INSTRUCTIONS TO FOLLOW. Below are the records; extract from them the line containing "Recreate this scene" to the line containing "random.seed(11)", both lines included, exactly and with no pictures.

* * * * *

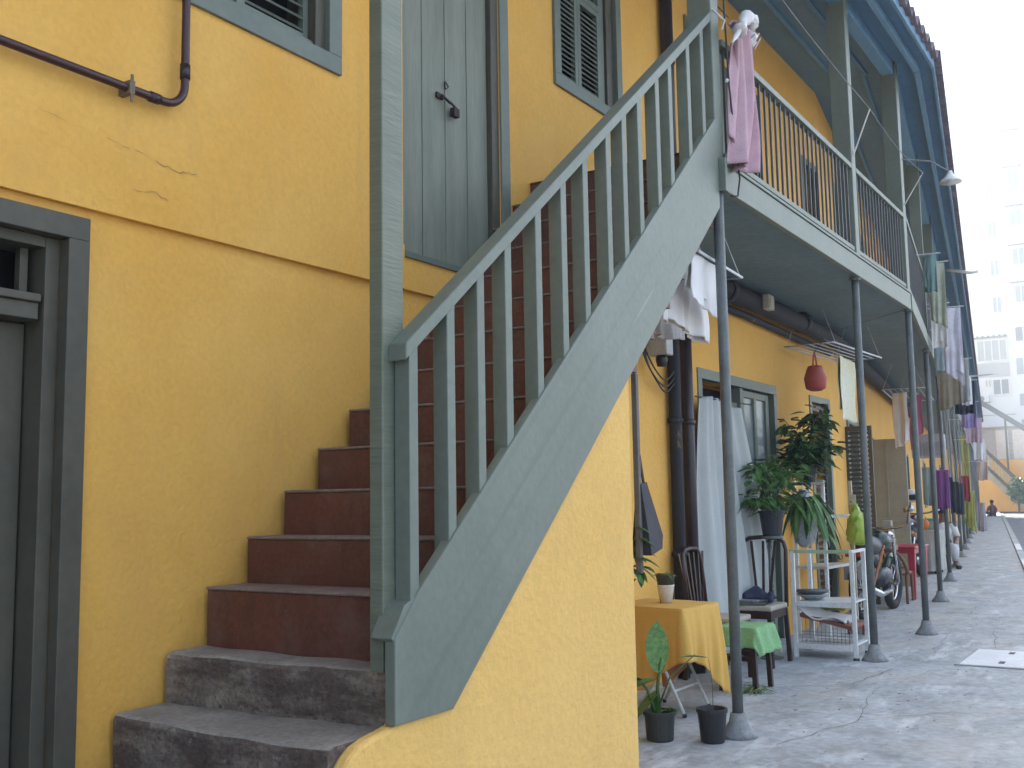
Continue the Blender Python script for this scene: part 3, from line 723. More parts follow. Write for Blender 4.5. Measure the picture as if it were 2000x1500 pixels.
mb.hexa([(5.215, 2.40, 1.05), (5.25, 2.41, 1.12), (5.25, 2.49, 1.12), (5.215, 2.50, 1.05)], [(5.12, 2.436, 1.403), (5.125, 2.44, 1.405), (5.125, 2.455, 1.405), (5.12, 2.459, 1.403)])
mb.build("body", mat("dark_bag_fabric", (0.045, 0.045, 0.055), rough=.75), t, .008)
MB().tube([(5.045, 2.445, 1.39), (5.03, 2.443, 1.50), (5.045, 2.44, 1.545), (5.07, 2.443, 1.48), (5.10, 2.447, 1.40)], .009, 6).build("handle", mat("brown_cord", (0.16, 0.09, 0.07)), t, smooth=True)

# ------------------------------------------------------------------ cloth and laundry
def cloth_mesh(p0, p1, z_top, drop_f, n_folds=4, amp=.03, skew=(0, 0), flare=0.0, seed=0, nu=40, nv=26, thick=.004, name="cloth", m=None, parent=None, fold_in=.0, hem=0.01):
    """cloth pegged or draped from p0 to p1 (x,y), hanging drop metres; bottom corners may hang lower (skew)"""
    rnd = random.Random(seed); ph = rnd.random()*6; p0 = V((p0[0], p0[1], z_top)); p1 = V((p1[0], p1[1], z_top+fold_in))
    d = (p1-p0); dn = d.normalized(); nrm = V((dn.y, -dn.x, 0)).normalized()
    def f(u, v):
        w_ = 1+flare*(v)
        p = p0+d*(.5+(u-.5)*w_)
        dr = drop_f+skew[0]*(1-u)+skew[1]*u+hem*math.sin(u*9+ph)
        a = amp*(0.35+.65*v)
        off = a*math.sin(u*n_folds*6.2832+ph+v*.8)+a*.5*math.sin(u*n_folds*2.7*6.28+ph*2+v*1.7)*v+.3*amp*math.sin(v*7+u*5+ph)
        return p+nrm*off+V((0, 0, -dr*v))
    mb = MB(); mb.sheet(f, nu, nv)
    return mb.build(name, m, parent, smooth=True, solid=thick)
def hung(name, label, cat, p0, p1, z, drop, m, back=None, group=None, **k):
    t = thing(name, label, cat, ((p0[0]+p1[0])/2, (p0[1]+p1[1])/2, z), group)
    cloth_mesh(p0, p1, z, drop, m=m, parent=t, name="front_panel", **k)
    if back:
        k2 = dict(k); k2['seed'] = k.get('seed', 0)+3
        d = (V(p1)-V(p0)).normalized(); nn = V((-d.y, d.x))*.02
        cloth_mesh((p0[0]+nn.x, p0[1]+nn.y), (p1[0]+nn.x, p1[1]+nn.y), z, back, m=m, parent=t, name="back_panel", **k2)
    return t
def drying_rack(x0, x1, y0, y1, z, label, bars=5, rot=0.0, tie=3.11):
    cx, cy = (x0+x1)/2, (y0+y1)/2
    t = thing("drying_rack", label, "clothes airer", (cx, cy, z), "wire racks hung from the gallery floor")
    def P(x, y, z_): 
        dx, dy = x-cx, y-cy
        return (cx+dx*math.cos(rot)-dy*math.sin(rot), cy+dx*math.sin(rot)+dy*math.cos(rot), z_)
    mb = MB(); mb.tube([P(x0, y0, z), P(x1, y0, z), P(x1, y1, z), P(x0, y1, z)], .009, 8, True); mb.build("frame", WMET, t, smooth=True)
    for i in range(1, bars): 
        yy = y0+(y1-y0)*i/bars
        MB().tube([P(x0, yy, z), P(x1, yy, z)], .0045, 6).build("bar", WMET, t, smooth=True)
    for X_, Y_ in ((x0+.05, y0), (x1-.05, y0), (x0+.05, y1), (x1-.05, y1)):
        MB().tube([P(X_, Y_, z), P(X_+.02, (Y_+cy)/2+.0, tie)], .003, 4).build("cord", mat("pale_cord", (0.5, 0.5, 0.48)), t)
    return t
drying_rack(5.48, 6.33, 2.28, 2.84, 2.71, "hanging wire drying rack at the stair top, carrying the white sheets", 5, R_(4))
hung("sheet", "white cotton cloth, the shorter front one hanging beside the first steel pole", "laundry", (5.46, 2.28), (5.90, 2.30), 2.70, .27, CLOTHW, back=.2, n_folds=1.3, amp=.014, skew=(0, .06), seed=2, flare=.10)
hung("sheet", "longer white cotton cloth hanging just behind the shorter one", "laundry", (5.36, 2.41), (6.02, 2.43), 2.70, .40, CLOTHW, back=.4, n_folds=1.8, amp=.022, skew=(-.03, .05), seed=5, flare=.03)
hung("sheet", "greyish cloth half hidden behind the stair stringer", "laundry", (5.72, 2.70), (6.36, 2.73), 2.70, .36, CLOTHG, back=.34, n_folds=2.5, amp=.025, skew=(.03, 0), seed=9, flare=.0)
drying_rack(9.95, 11.45, 2.70, 3.18, 2.76, "hanging wire drying rack with the yellow-stained towel and red peg basket", 6, R_(-3))
hung("towel", "off-white towel with a faded yellow middle hanging from the second rack", "towel", (9.86, 2.68), (10.52, 2.71), 2.62, .60, None or mat("faded_towel", (0.66, 0.64, 0.55), (0.62, 0.56, 0.28), scale=2.2, rough=.95, streak=(1.2, 1, .5)), back=.5, n_folds=1.2, amp=.018, seed=4)
t = thing("peg_basket", "red jug-shaped peg basket hanging under the second rack", "basket", (9.16, 2.7, 2.3))
mb = MB(); mb.lathe([(.045, -.13), (.085, -.11), (.10, -.02), (.075, .06), (.06, .09)], (9.16, 2.7, 2.36), 14); mb.build("body", mat("red_plastic", (0.36, 0.055, 0.035), rough=.5), t, smooth=True)
MB().tube([(9.10, 2.7, 2.44), (9.13, 2.7, 2.53), (9.16, 2.7, 2.57), (9.19, 2.7, 2.53), (9.22, 2.7, 2.44)], .008, 6).build("handle", mat("red_plastic", (0.36, 0.055, 0.035)), t)
MB().tube([(9.16, 2.7, 2.57), (9.55, 2.72, 2.74), (10.0, 2.75, 2.755)], .003, 5).build("hook_cord", BLKP, t)
drying_rack(15.0, 17.2, 3.1, 3.65, 2.76, "hanging wire drying rack past the bend, with the white and pink shirts", 7, R_(8))
hung("shirt", "small white shirt pegged on the third rack", "laundry", (15.1, 3.20), (15.2, 3.42), 2.72, .68, CLOTHW, n_folds=1.5, amp=.03, seed=12, skew=(0, .1))
hung("shirt", "deep pink shirt pegged next to the small white one", "laundry", (15.4, 3.08), (15.5, 3.24), 2.70, .72, mat("deep_pink", (0.42, 0.10, 0.16), rough=.9), n_folds=1.5, amp=.04, seed=13, skew=(-.2, .06))
# pink towel over the gallery rail, with the white cloth knotted on top
t = thing("towel", "long pink towel hanging over the near gallery rail", "towel", (5.98, 2.08, 4.1))
def pt(u, v):
    x = 5.85+.23*u-.15*v+(.05*math.sin(v*3)); z = 4.16-.90*v-.02*u
    x += (.07-.14*u)*math.sin(3.14*min(v*1.4, 1))*.5
    return V((x, 2.09+.035*math.sin(u*9+v*2)*(.5+v)+.02*math.sin(u*23), z))
mb = MB(); mb.sheet(pt, 36, 40); mb.build("front_panel", PINK, t, smooth=True, solid=.008)
def pt2(u, v):
    x = 5.74+.10*u+.05*(1-v); z = 4.05-.62*v-.10*u*v
    return V((x-.07*v+.07, 2.13+.02*math.sin(u*7+v*3), z))
mb = MB(); mb.sheet(pt2, 18, 24); mb.build("side_panel", PINK, t, smooth=True, solid=.008)
mb = MB(); mb.sheet(lambda u, v: V((5.85+.23*u, 2.09+.06*v, 4.16+.02*math.sin(v*3.14)-.02*u)), 12, 6); mb.build("fold", PINK, t, smooth=True, solid=.01)
t = thing("rag", "white rag knotted above the pink towel", "cloth", (5.9, 2.1, 4.15))
mb = MB(); P_ = curve3([(5.79, 2.06, 4.07), (5.83, 2.05, 4.13), (5.90, 2.05, 4.20), (5.98, 2.05, 4.215), (6.05, 2.07, 4.17), (6.03, 2.09, 4.11), (5.96, 2.08, 4.12)], 4)
mb.tube(P_, [.03+.014*math.sin(i*1.1)+.01*math.sin(i*2.7) for i in range(len(P_))], 10)
for vv in mb.bm.verts: vv.co += V((.008*math.sin(vv.co.z*150), .010*math.sin(vv.co.x*170+vv.co.z*90), .008*math.sin(vv.co.x*130)))
mb.build("knot", CLOTHW, t, smooth=True)
mb = MB(); mb.sheet(lambda u, v: V((5.80-.13*v+.05*(u-.5)*(1+v), 2.055+.012*math.sin(u*9+v*4), 4.10-.13*v+.045*(u-.5)*(1+v*.6))), 12, 14); mb.build("loose_end", CLOTHW, t, smooth=True, solid=.008)
for i, (x_, z_) in enumerate(((6.12, 4.16), (6.145, 4.175), (6.17, 4.155))):
    p_ = MB(); p_.bar((x_, 2.10, z_-.04), (x_+.06, 2.08, z_+.05), .008, .008)
    o = tag(p_.build("clothes_peg", mat("pale_peg", (0.5, 0.38, 0.36))), ["lowest pale clothes peg by the pink towel", "uppermost and middle pale clothes peg by the pink towel", "outermost pale clothes peg, farthest right of the pink towel"][i], "peg", "clothes pegs by the pink towel")
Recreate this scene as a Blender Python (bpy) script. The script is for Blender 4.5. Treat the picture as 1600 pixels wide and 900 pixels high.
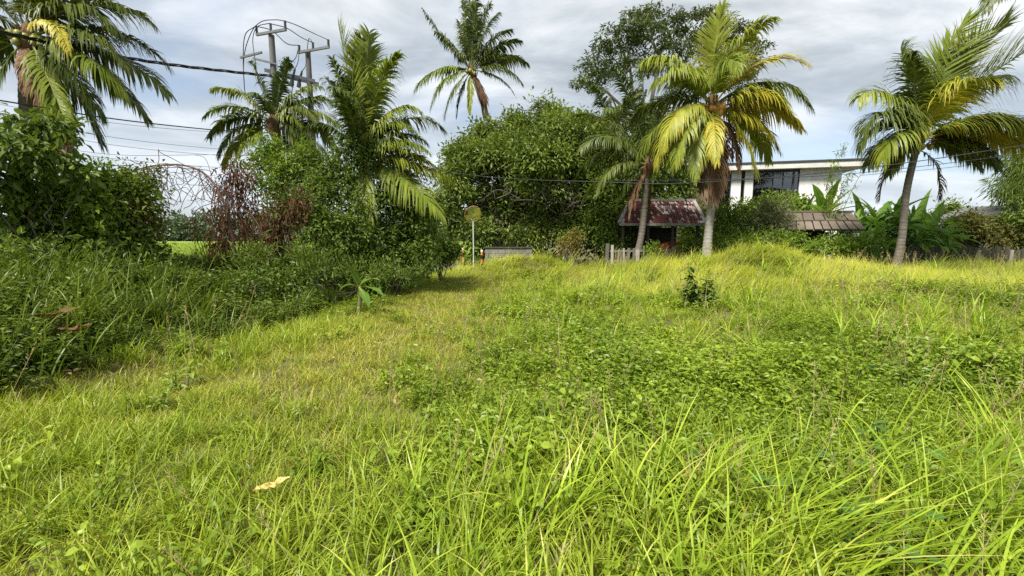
import bpy, math, random
import numpy as np
from mathutils import Vector

# ------------------------------------------------------------------ scene, camera, sky, sun
scn = bpy.context.scene
for o in list(bpy.data.objects):
    bpy.data.objects.remove(o)
COL = scn.collection
rng = np.random.default_rng(11)
random.seed(11)

EYE = 1.6
PITCH = math.radians(-6.84)
LENS = 15.0
F = LENS / 36.0 * 1600.0
cam_d = bpy.data.cameras.new("camera")
cam = bpy.data.objects.new("camera", cam_d)
COL.objects.link(cam)
cam.location = (0, 0, EYE)
cam.rotation_euler = (math.pi / 2 + PITCH, 0, 0)
cam_d.lens = LENS
cam_d.sensor_width = 36
cam_d.clip_start = 0.05
cam_d.clip_end = 3000
scn.camera = cam

SUN_VEC = Vector((-0.40, -0.62, 1.15)).normalized()      # towards the sun
sun_d = bpy.data.lights.new("sun", 'SUN')
sun_d.energy = 4.7
sun_d.angle = math.radians(13)
sun_d.color = (1.0, 0.95, 0.86)
sun = bpy.data.objects.new("sun", sun_d)
COL.objects.link(sun)
sun.rotation_euler = (-SUN_VEC).to_track_quat('-Z', 'Y').to_euler()
sun.location = (0, 0, 30)

world = bpy.data.worlds.new("World")
scn.world = world
world.use_nodes = True
wn, wl = world.node_tree.nodes, world.node_tree.links
wn.clear()
w_out = wn.new('ShaderNodeOutputWorld')
w_bg = wn.new('ShaderNodeBackground')
w_bg.inputs['Strength'].default_value = 0.10
w_sky = wn.new('ShaderNodeTexSky')
w_sky.sky_type = 'NISHITA'
w_sky.sun_disc = False
w_sky.sun_elevation = math.asin(SUN_VEC.z)
w_sky.sun_rotation = math.atan2(SUN_VEC.x, SUN_VEC.y)
w_sky.air_density = 1.0
w_sky.dust_density = 2.0
w_tc = wn.new('ShaderNodeTexCoord')
w_sep = wn.new('ShaderNodeSeparateXYZ')
wl.new(w_tc.outputs['Generated'], w_sep.inputs[0])
w_zm = wn.new('ShaderNodeMath'); w_zm.operation = 'MAXIMUM'; w_zm.inputs[1].default_value = 0.0
wl.new(w_sep.outputs['Z'], w_zm.inputs[0])
w_z = wn.new('ShaderNodeMath'); w_z.operation = 'ADD'; w_z.inputs[1].default_value = 0.22
wl.new(w_zm.outputs[0], w_z.inputs[0])
w_div = wn.new('ShaderNodeVectorMath'); w_div.operation = 'DIVIDE'
w_cz = wn.new('ShaderNodeCombineXYZ')
for i in range(3):
    wl.new(w_z.outputs[0], w_cz.inputs[i])
wl.new(w_tc.outputs['Generated'], w_div.inputs[0])
wl.new(w_cz.outputs[0], w_div.inputs[1])


def w_noise(scale, detail, rough, off):
    mp = wn.new('ShaderNodeMapping')
    mp.inputs['Location'].default_value = off
    mp.inputs['Scale'].default_value = (0.75, 1.25, 1.0)
    wl.new(w_div.outputs[0], mp.inputs['Vector'])
    n = wn.new('ShaderNodeTexNoise')
    n.inputs['Scale'].default_value = scale
    n.inputs['Detail'].default_value = detail
    n.inputs['Roughness'].default_value = rough
    n.inputs['Distortion'].default_value = 0.35
    wl.new(mp.outputs[0], n.inputs['Vector'])
    return n


def w_ramp(fac, stops):
    r = wn.new('ShaderNodeValToRGB')
    r.color_ramp.interpolation = 'B_SPLINE'
    el = r.color_ramp.elements
    el[0].position, el[0].color = stops[0][0], (*stops[0][1], 1)
    el[1].position, el[1].color = stops[1][0], (*stops[1][1], 1)
    for p, c in stops[2:]:
        e = el.new(p); e.color = (*c, 1)
    wl.new(fac, r.inputs[0])
    return r


n1 = w_noise(1.45, 8, 0.58, (3.1, 1.7, 0))
cloud = w_ramp(n1.outputs[0], [(0.34, (0.255, 0.287, 0.312)), (0.44, (0.345, 0.383, 0.412)), (0.53, (0.50, 0.532, 0.555)), (0.64, (0.71, 0.73, 0.74))])
w_mul = wn.new('ShaderNodeMixRGB'); w_mul.blend_type = 'MULTIPLY'; w_mul.inputs[0].default_value = 1
wl.new(cloud.outputs[0], w_mul.inputs[1])
w_mul.inputs[2].default_value = (8.2, 8.15, 8.1, 1)          # cloud light at the sky model's scale
# lift of the thin cloud towards the horizon
w_hz = wn.new('ShaderNodeMapRange')
w_hz.inputs[1].default_value = 0.0; w_hz.inputs[2].default_value = 0.34
w_hz.inputs[3].default_value = 0.62; w_hz.inputs[4].default_value = 0.0
wl.new(w_zm.outputs[0], w_hz.inputs[0])
w_pale = wn.new('ShaderNodeMixRGB')
w_pale.inputs[2].default_value = (4.2, 4.7, 5.35, 1)
wl.new(w_hz.outputs[0], w_pale.inputs[0])
wl.new(w_mul.outputs[0], w_pale.inputs[1])
# openings where the blue of the clear sky comes through
n2 = w_noise(0.95, 4, 0.5, (7.4, 5.2, 3.0))
gap = w_ramp(n2.outputs[0], [(0.50, (0, 0, 0)), (0.66, (0.85, 0.85, 0.85))])
w_blue = wn.new('ShaderNodeMixRGB'); w_blue.blend_type = 'MULTIPLY'; w_blue.inputs[0].default_value = 1
wl.new(w_sky.outputs[0], w_blue.inputs[1])
w_blue.inputs[2].default_value = (1.0, 1.0, 1.0, 1)
w_mix = wn.new('ShaderNodeMixRGB')
wl.new(gap.outputs[0], w_mix.inputs[0])
wl.new(w_pale.outputs[0], w_mix.inputs[1])
wl.new(w_blue.outputs[0], w_mix.inputs[2])
wl.new(w_mix.outputs[0], w_bg.inputs['Color'])
wl.new(w_bg.outputs[0], w_out.inputs['Surface'])

scn.view_settings.view_transform = 'Standard'
scn.view_settings.look = 'None'
scn.view_settings.exposure = 1.0
scn.view_settings.gamma = 1.0
scn.view_settings.use_curve_mapping = False
scn.cycles.use_denoising = False
scn.cycles.max_bounces = 4
scn.cycles.diffuse_bounces = 2
scn.cycles.glossy_bounces = 2
scn.cycles.transmission_bounces = 3
scn.cycles.transparent_max_bounces = 6

# ------------------------------------------------------------------ helpers
SP, CP = math.sin(PITCH), math.cos(PITCH)


def at(px, py, Y):
    """point at depth Y on the sight line of a measured picture position"""
    x, v = (px - 800) / F, (450 - py) / F
    d = np.array([x, CP - v * SP, SP + v * CP])
    return np.array([0, 0, EYE]) + d * (Y / d[1])


def unit(v):
    v = np.asarray(v, float)
    return v / np.maximum(np.linalg.norm(v, axis=-1, keepdims=True), 1e-9)


def sstep(a, b, x):
    t = np.clip((x - a) / (b - a), 0, 1)
    return t * t * (3 - 2 * t)


_tab = np.random.default_rng(5).random((256, 256))


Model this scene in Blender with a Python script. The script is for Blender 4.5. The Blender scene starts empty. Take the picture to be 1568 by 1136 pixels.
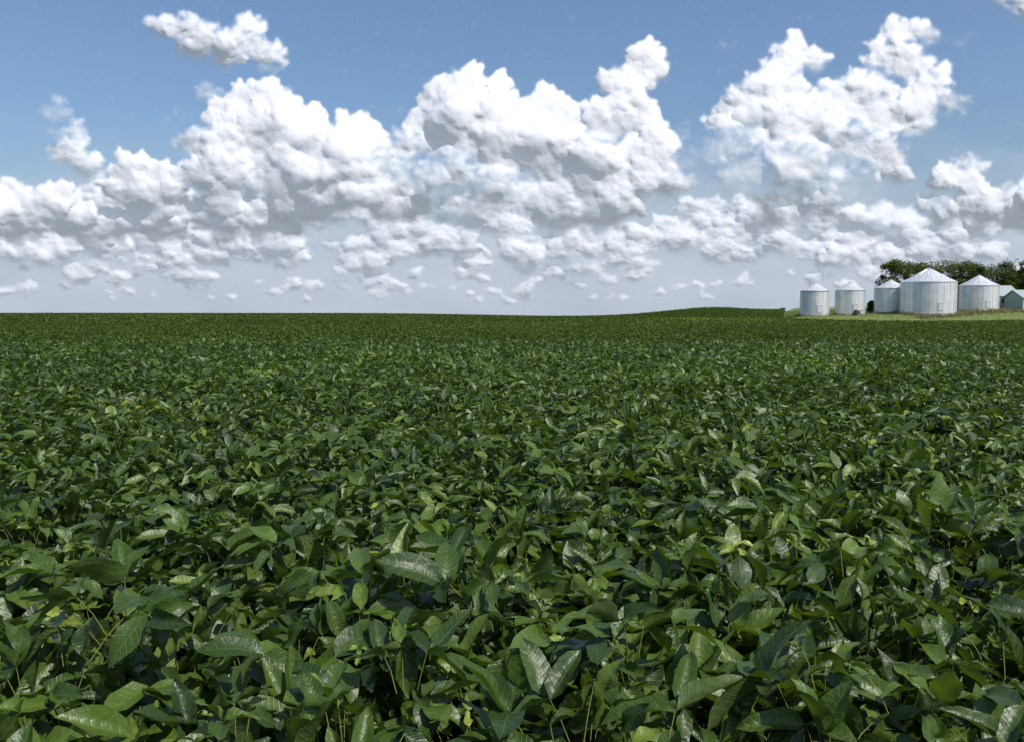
import bpy, math, numpy as np
from mathutils import Vector
rng = np.random.default_rng(7)
scene = bpy.context.scene
F = 1307.0; PITCH = math.radians(3.72); CAMZ = 1.8

# ------------------------------------------------------------ helpers
_G = np.random.default_rng(3).uniform(0, 2*np.pi, (256, 256))
_GX, _GY = np.cos(_G), np.sin(_G)
def gnoise(x, y, seed=0):
    x = x + seed*17.31; y = y + seed*9.77
    xi = np.floor(x).astype(np.int64); yi = np.floor(y).astype(np.int64)
    xf = x-xi; yf = y-yi
    u = xf*xf*xf*(xf*(xf*6-15)+10); v = yf*yf*yf*(yf*(yf*6-15)+10)
    def g(a, b):
        ia = (xi+a) & 255; ib = (yi+b) & 255
        return _GX[ia, ib]*(xf-a)+_GY[ia, ib]*(yf-b)
    n0 = g(0,0)*(1-u)+g(1,0)*u; n1 = g(0,1)*(1-u)+g(1,1)*u
    return (n0*(1-v)+n1*v)*1.5
def fbm(x, y, octv=4, seed=0, gain=0.5):
    s = 0; a = 1; t = 0
    for i in range(octv):
        s = s + a*gnoise(x, y, seed+i*3); t += a; a *= gain; x = x*2.03; y = y*2.03
    return s/t
def sst(a, b, x):
    t = np.clip((x-a)/(b-a), 0, 1); return t*t*(3-2*t)

def np_mesh(name, verts, faces, attrs=None, smooth=True, mat=None, parent=None):
    if not isinstance(faces, list): faces = [faces]
    me = bpy.data.meshes.new(name)
    verts = np.asarray(verts, dtype=np.float32)
    me.vertices.add(len(verts)); me.vertices.foreach_set('co', verts.ravel())
    loops = np.concatenate([f.ravel() for f in faces]).astype(np.int32)
    tot = np.concatenate([np.full(len(f), f.shape[1]) for f in faces]).astype(np.int32)
    start = np.concatenate([[0], np.cumsum(tot)[:-1]]).astype(np.int32)
    me.loops.add(len(loops)); me.loops.foreach_set('vertex_index', loops)
    me.polygons.add(len(tot)); me.polygons.foreach_set('loop_start', start)
    try: me.polygons.foreach_set('loop_total', tot)
    except Exception: pass
    me.update(calc_edges=True)
    me.polygons.foreach_set('use_smooth', np.full(len(tot), smooth))
    if attrs:
        for k, v in attrs.items():
            a = me.attributes.new(k, 'FLOAT_VECTOR', 'POINT')
            a.data.foreach_set('vector', np.asarray(v, dtype=np.float32).ravel())
    ob = bpy.data.objects.new(name, me)
    scene.collection.objects.link(ob)
    if mat: me.materials.append(mat)
    if parent: ob.parent = parent
    return ob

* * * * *

SOLUTION TO THIS PROBLEM.
Recreate this scene as a Blender Python (bpy) script. The script is for Blender 4.5. Treat the picture as 1600 pixels wide and 900 pixels high.
import bpy, math, random
import numpy as np
from mathutils import Vector

# ------------------------------------------------------------------ scene, camera, sky, sun
scn = bpy.context.scene
for o in list(bpy.data.objects):
    bpy.data.objects.remove(o)
COL = scn.collection
rng = np.random.default_rng(11)
random.seed(11)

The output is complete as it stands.